GIVEN EXERCISE
In the listing below, find the line with "m = MB(); m.box(-1.91, -1.25, 3.19, 5.02, .008, .022);", then repeat exactly every line from the top through that one.

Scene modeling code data
━━━━━━━━
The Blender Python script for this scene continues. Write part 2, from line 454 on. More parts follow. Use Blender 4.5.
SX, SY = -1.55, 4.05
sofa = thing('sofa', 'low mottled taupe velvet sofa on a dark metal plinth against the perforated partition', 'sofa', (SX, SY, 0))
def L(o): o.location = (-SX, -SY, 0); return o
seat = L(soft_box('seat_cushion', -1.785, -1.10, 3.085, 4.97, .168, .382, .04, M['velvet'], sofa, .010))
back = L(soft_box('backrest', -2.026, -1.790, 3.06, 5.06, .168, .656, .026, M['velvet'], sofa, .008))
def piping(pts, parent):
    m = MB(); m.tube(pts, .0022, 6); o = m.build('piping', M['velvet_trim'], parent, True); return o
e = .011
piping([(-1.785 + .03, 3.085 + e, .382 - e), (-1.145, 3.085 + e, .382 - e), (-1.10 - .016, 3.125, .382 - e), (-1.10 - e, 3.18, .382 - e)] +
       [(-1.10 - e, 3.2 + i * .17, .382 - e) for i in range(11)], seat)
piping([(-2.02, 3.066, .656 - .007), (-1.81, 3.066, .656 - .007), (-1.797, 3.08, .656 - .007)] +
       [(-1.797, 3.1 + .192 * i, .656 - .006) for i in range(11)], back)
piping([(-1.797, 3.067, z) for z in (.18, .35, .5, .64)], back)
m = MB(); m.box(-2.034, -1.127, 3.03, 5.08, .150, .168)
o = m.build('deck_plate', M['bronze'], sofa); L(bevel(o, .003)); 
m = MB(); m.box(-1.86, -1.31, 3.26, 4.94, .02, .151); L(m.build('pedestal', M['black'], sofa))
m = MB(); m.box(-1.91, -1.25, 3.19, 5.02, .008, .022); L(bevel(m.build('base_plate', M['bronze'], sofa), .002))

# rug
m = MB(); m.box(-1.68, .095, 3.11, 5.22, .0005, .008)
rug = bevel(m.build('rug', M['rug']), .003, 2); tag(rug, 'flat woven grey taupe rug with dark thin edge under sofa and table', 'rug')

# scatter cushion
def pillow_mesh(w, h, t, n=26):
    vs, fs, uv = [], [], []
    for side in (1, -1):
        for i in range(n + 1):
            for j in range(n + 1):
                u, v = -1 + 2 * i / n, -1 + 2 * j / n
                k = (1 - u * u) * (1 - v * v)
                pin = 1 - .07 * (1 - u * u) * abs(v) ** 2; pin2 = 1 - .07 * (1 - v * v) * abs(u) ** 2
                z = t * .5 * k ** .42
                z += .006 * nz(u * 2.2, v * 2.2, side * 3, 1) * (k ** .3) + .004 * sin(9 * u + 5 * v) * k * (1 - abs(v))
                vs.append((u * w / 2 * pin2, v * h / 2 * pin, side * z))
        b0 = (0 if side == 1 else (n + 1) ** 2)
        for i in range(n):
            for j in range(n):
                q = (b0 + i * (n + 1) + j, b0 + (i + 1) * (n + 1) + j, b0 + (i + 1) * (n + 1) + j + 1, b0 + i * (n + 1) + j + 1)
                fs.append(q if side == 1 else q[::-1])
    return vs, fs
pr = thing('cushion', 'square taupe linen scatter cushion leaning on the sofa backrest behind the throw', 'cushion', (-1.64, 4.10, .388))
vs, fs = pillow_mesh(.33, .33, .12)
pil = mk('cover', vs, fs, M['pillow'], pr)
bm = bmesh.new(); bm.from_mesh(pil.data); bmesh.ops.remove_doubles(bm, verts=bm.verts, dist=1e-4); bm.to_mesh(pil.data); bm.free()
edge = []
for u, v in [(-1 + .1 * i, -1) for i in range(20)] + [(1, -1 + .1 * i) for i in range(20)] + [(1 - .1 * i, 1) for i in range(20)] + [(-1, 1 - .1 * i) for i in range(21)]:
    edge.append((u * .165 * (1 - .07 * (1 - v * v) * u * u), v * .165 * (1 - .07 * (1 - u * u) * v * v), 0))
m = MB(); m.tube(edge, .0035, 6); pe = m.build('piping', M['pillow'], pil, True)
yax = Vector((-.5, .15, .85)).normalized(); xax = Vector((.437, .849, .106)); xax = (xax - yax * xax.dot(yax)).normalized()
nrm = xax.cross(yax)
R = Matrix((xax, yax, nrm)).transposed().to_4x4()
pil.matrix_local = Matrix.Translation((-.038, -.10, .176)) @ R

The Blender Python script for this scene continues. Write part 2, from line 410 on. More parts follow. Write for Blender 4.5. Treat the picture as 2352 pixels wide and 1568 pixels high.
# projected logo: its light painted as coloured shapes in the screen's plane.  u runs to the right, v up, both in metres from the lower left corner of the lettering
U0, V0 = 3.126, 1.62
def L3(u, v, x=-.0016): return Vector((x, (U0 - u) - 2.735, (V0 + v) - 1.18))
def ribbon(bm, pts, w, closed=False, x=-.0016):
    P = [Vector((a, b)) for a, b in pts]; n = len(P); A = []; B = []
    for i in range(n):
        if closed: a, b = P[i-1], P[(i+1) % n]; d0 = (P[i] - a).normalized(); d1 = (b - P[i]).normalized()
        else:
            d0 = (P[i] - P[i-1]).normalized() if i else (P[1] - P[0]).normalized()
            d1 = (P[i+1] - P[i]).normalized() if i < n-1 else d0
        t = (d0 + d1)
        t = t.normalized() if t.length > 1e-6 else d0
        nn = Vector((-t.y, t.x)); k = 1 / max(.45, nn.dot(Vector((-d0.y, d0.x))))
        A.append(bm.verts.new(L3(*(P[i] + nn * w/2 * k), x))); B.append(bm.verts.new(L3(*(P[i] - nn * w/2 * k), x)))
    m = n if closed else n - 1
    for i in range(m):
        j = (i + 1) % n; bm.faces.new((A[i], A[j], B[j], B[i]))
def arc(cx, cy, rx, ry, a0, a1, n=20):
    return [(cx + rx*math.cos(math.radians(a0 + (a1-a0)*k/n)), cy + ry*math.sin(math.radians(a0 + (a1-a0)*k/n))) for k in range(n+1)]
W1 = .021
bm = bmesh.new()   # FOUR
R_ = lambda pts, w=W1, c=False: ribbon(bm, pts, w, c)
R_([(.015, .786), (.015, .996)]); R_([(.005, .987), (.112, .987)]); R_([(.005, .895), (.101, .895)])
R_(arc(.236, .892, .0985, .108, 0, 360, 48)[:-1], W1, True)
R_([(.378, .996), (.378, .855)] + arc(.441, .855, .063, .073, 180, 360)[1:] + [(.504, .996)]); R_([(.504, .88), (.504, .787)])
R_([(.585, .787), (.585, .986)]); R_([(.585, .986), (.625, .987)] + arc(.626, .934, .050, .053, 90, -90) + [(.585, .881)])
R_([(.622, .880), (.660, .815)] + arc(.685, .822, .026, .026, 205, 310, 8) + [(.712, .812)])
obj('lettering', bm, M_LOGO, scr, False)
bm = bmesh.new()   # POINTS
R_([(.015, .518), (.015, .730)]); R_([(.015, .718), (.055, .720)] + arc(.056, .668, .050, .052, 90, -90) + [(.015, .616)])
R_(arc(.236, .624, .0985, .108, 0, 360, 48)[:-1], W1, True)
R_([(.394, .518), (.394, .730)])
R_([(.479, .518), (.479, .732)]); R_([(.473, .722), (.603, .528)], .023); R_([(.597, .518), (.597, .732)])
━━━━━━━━
TASK ANSWER
The Blender Python script for this scene continues. Write part 2, from line 454 on. More parts follow. Use Blender 4.5.
SX, SY = -1.55, 4.05
sofa = thing('sofa', 'low mottled taupe velvet sofa on a dark metal plinth against the perforated partition', 'sofa', (SX, SY, 0))
def L(o): o.location = (-SX, -SY, 0); return o
seat = L(soft_box('seat_cushion', -1.785, -1.10, 3.085, 4.97, .168, .382, .04, M['velvet'], sofa, .010))
back = L(soft_box('backrest', -2.026, -1.790, 3.06, 5.06, .168, .656, .026, M['velvet'], sofa, .008))
def piping(pts, parent):
    m = MB(); m.tube(pts, .0022, 6); o = m.build('piping', M['velvet_trim'], parent, True); return o
e = .011
piping([(-1.785 + .03, 3.085 + e, .382 - e), (-1.145, 3.085 + e, .382 - e), (-1.10 - .016, 3.125, .382 - e), (-1.10 - e, 3.18, .382 - e)] +
       [(-1.10 - e, 3.2 + i * .17, .382 - e) for i in range(11)], seat)
piping([(-2.02, 3.066, .656 - .007), (-1.81, 3.066, .656 - .007), (-1.797, 3.08, .656 - .007)] +
       [(-1.797, 3.1 + .192 * i, .656 - .006) for i in range(11)], back)
piping([(-1.797, 3.067, z) for z in (.18, .35, .5, .64)], back)
m = MB(); m.box(-2.034, -1.127, 3.03, 5.08, .150, .168)
o = m.build('deck_plate', M['bronze'], sofa); L(bevel(o, .003)); 
m = MB(); m.box(-1.86, -1.31, 3.26, 4.94, .02, .151); L(m.build('pedestal', M['black'], sofa))
m = MB(); m.box(-1.91, -1.25, 3.19, 5.02, .008, .022); L(bevel(m.build('base_plate', M['bronze'], sofa), .002))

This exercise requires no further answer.